Petilla also hinted that next on the chopping block is the Northern Samar Electric Cooperative Inc. (Norsamelco).

He stressed though that options are being explored – including plans for the National Electrification Administration (NEA) to invoke ‘step-in rights’ and for Norsamelco to be eventually offered for an investment management contract (IMC) with interested takers.

In a presentation to the media, NEA Deputy Administrator for Electric Distribution Utilities Services Edgardo R. Piamonte noted that out of the 114 ECs in the country, 18 have been posting net loss and labelled as ailing power utilities.

There had been a sudden rise in the electricity service cutoff this year following the industry’s tighter policy on collections of arrears from defaulting electric cooperatives and other distribution utilities.

The most-hyped power interruption was that of Albay Electric Cooperative (ALECO) because of its P4.0 billion worth of debts to power suppliers and service providers.

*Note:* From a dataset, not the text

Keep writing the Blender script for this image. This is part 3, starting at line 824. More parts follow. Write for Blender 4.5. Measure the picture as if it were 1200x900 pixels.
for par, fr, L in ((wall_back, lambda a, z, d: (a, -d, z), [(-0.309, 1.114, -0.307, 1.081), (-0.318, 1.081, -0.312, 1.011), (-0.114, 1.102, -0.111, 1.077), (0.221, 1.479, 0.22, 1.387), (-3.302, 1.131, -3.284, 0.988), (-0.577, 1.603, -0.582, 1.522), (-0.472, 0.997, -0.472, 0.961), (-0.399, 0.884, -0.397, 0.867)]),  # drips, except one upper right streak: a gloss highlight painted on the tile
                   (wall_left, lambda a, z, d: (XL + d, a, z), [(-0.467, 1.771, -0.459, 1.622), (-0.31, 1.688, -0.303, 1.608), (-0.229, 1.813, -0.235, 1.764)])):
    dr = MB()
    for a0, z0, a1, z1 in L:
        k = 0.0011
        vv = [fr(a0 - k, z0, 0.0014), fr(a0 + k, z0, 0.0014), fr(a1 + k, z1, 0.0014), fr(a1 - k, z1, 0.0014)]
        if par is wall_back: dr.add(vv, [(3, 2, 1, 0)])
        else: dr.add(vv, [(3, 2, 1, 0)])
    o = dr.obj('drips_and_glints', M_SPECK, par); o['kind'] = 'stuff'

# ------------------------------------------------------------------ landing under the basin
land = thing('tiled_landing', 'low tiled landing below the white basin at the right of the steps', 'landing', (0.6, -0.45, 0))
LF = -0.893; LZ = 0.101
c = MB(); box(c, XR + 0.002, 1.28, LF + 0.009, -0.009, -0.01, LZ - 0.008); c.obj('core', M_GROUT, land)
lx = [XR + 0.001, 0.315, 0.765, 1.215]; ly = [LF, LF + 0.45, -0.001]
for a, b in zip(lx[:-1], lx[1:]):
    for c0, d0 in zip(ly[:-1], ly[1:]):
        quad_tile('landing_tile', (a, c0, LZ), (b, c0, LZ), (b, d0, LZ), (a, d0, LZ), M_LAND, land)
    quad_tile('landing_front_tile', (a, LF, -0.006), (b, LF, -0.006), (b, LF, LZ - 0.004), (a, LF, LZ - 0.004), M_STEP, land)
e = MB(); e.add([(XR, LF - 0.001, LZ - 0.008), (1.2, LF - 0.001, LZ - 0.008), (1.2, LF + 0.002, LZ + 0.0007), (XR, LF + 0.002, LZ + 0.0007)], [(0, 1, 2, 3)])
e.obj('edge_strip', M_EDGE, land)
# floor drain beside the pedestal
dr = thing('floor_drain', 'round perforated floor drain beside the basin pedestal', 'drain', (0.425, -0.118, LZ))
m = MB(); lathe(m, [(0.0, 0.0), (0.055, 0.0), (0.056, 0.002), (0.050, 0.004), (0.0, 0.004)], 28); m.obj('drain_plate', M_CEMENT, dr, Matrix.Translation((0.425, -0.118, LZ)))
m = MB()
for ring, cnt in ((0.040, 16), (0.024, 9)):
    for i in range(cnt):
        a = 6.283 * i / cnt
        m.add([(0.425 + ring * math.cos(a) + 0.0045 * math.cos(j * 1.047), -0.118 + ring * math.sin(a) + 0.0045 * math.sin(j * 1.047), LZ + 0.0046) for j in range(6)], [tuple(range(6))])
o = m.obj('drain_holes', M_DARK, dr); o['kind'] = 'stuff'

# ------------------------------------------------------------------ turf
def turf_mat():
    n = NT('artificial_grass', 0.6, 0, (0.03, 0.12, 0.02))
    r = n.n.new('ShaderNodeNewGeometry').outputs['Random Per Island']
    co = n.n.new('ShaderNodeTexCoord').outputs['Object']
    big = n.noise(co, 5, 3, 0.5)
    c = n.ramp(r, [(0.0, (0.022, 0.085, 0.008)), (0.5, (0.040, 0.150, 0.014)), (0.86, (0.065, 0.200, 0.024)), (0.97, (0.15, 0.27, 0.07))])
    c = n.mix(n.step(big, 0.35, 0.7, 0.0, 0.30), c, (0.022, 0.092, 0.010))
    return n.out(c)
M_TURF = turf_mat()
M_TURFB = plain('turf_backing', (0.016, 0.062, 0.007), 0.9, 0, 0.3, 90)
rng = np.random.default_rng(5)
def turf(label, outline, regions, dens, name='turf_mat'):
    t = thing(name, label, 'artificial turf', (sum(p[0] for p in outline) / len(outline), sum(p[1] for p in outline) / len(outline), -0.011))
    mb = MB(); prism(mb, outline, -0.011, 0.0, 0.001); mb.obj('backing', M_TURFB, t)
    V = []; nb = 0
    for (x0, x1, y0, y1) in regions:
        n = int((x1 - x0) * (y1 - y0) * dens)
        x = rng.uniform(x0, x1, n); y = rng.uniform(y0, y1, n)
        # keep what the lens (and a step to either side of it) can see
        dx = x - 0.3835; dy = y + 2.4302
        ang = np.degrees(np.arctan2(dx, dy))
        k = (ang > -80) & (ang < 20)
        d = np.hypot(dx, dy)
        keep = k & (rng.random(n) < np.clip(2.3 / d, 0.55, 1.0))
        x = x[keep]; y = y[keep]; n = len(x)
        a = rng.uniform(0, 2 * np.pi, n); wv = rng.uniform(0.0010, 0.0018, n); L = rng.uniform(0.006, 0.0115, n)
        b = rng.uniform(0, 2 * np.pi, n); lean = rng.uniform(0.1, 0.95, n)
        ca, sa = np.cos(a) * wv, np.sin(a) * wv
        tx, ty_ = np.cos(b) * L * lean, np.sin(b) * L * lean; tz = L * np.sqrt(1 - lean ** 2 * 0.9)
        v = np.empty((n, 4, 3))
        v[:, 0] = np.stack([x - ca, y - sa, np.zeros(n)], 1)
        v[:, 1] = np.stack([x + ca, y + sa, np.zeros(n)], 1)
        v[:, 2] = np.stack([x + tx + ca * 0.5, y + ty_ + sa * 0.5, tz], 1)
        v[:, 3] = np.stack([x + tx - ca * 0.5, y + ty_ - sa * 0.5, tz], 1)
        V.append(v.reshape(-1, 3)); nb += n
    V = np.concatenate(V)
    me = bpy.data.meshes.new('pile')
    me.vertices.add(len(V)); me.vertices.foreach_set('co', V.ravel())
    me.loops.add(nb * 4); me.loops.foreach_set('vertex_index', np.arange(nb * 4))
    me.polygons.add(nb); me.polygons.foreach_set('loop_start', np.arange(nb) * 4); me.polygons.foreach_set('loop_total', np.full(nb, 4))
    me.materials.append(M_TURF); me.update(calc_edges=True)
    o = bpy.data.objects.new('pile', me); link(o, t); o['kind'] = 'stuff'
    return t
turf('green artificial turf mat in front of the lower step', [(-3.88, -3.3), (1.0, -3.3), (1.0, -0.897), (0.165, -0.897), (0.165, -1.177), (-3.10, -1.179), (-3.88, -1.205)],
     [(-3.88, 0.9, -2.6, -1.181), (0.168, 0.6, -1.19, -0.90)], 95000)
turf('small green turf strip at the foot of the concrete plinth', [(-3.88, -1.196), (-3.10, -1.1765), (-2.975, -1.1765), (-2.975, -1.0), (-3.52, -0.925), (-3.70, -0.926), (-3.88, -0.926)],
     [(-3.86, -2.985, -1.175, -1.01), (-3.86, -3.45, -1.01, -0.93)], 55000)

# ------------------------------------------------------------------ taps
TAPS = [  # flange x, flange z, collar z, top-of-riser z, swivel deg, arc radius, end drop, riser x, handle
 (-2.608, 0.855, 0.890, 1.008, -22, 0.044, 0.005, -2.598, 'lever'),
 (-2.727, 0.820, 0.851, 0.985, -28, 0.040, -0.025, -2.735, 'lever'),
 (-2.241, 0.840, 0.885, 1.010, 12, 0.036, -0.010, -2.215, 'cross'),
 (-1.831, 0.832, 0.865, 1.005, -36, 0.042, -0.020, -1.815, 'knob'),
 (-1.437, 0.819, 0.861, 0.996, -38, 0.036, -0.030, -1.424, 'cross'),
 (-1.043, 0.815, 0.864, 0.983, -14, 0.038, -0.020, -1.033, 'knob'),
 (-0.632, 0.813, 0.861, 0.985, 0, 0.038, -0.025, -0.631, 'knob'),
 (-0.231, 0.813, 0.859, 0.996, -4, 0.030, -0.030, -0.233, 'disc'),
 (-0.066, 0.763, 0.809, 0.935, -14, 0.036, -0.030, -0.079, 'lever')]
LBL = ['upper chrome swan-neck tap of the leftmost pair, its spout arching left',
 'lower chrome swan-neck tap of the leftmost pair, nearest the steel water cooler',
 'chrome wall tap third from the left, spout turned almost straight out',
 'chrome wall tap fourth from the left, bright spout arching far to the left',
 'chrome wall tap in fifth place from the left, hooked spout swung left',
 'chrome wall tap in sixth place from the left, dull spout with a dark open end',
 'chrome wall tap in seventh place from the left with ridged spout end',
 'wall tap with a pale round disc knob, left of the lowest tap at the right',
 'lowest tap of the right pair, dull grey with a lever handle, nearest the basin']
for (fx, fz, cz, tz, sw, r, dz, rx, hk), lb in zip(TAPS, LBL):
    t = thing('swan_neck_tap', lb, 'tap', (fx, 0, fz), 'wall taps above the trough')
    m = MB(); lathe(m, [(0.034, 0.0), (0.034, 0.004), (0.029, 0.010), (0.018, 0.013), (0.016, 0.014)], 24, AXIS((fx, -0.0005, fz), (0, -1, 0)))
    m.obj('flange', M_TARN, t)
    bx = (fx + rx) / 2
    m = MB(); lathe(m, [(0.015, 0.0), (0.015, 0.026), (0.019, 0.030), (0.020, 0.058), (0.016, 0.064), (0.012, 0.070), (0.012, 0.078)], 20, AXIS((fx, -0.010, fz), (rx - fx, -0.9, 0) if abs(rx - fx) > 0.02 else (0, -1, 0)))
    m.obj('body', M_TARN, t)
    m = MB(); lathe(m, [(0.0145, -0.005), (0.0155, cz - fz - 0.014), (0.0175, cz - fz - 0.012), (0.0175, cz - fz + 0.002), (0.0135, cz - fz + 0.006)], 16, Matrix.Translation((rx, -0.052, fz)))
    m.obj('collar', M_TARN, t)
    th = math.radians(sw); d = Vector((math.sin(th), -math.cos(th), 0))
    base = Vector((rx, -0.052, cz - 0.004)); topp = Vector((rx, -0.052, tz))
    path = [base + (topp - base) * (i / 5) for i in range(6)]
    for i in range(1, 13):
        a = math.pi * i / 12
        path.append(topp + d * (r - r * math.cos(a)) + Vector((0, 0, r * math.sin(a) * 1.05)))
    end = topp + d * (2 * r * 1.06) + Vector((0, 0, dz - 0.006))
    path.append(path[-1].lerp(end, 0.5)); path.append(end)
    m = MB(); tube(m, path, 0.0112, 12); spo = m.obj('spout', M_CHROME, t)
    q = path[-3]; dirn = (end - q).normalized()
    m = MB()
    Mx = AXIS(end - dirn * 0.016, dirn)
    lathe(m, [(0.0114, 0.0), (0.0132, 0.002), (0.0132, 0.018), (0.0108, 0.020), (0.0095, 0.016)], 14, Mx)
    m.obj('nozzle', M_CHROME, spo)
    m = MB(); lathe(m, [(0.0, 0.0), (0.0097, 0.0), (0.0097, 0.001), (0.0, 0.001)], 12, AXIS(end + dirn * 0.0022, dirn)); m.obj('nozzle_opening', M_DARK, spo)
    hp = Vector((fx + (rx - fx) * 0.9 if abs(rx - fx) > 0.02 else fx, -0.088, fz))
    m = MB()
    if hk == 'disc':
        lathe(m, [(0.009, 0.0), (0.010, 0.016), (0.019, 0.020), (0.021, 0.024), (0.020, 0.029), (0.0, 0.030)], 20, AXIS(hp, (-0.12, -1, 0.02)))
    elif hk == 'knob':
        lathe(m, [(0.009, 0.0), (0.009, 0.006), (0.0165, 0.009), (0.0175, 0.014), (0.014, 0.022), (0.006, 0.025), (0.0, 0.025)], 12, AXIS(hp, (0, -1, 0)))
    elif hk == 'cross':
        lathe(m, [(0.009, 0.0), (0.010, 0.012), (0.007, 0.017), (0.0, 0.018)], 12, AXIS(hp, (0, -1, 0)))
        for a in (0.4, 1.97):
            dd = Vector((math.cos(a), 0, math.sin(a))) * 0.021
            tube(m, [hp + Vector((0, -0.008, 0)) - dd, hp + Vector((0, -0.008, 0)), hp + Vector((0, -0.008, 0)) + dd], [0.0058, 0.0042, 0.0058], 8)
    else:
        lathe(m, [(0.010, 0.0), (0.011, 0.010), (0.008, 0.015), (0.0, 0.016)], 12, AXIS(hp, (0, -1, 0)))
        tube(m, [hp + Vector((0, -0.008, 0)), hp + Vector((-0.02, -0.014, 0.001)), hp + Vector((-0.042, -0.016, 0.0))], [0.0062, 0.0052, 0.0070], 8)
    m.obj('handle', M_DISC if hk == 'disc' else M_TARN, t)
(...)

Since then, its privatization has been fast-tracked with the San Miguel group coming in as its “savior” via a 25-year concession agreement.

According to Piamonte, the general policy enforced on these ailing ECs would be to provide them “180 to 365 days to improve” – and they could either draw performance commitment contractor come up with a work program.

For ECs to be labeled as ‘ailing’, the NEA official explained that they could be saddled with dilemmas such as: high system loss; low collection efficiency; posting an operating loss and with huge liabilities and negative net worth.

They could also be suffering from institutional problems of governance; consumer per employee ratio; and may also be failing in adhering to policies.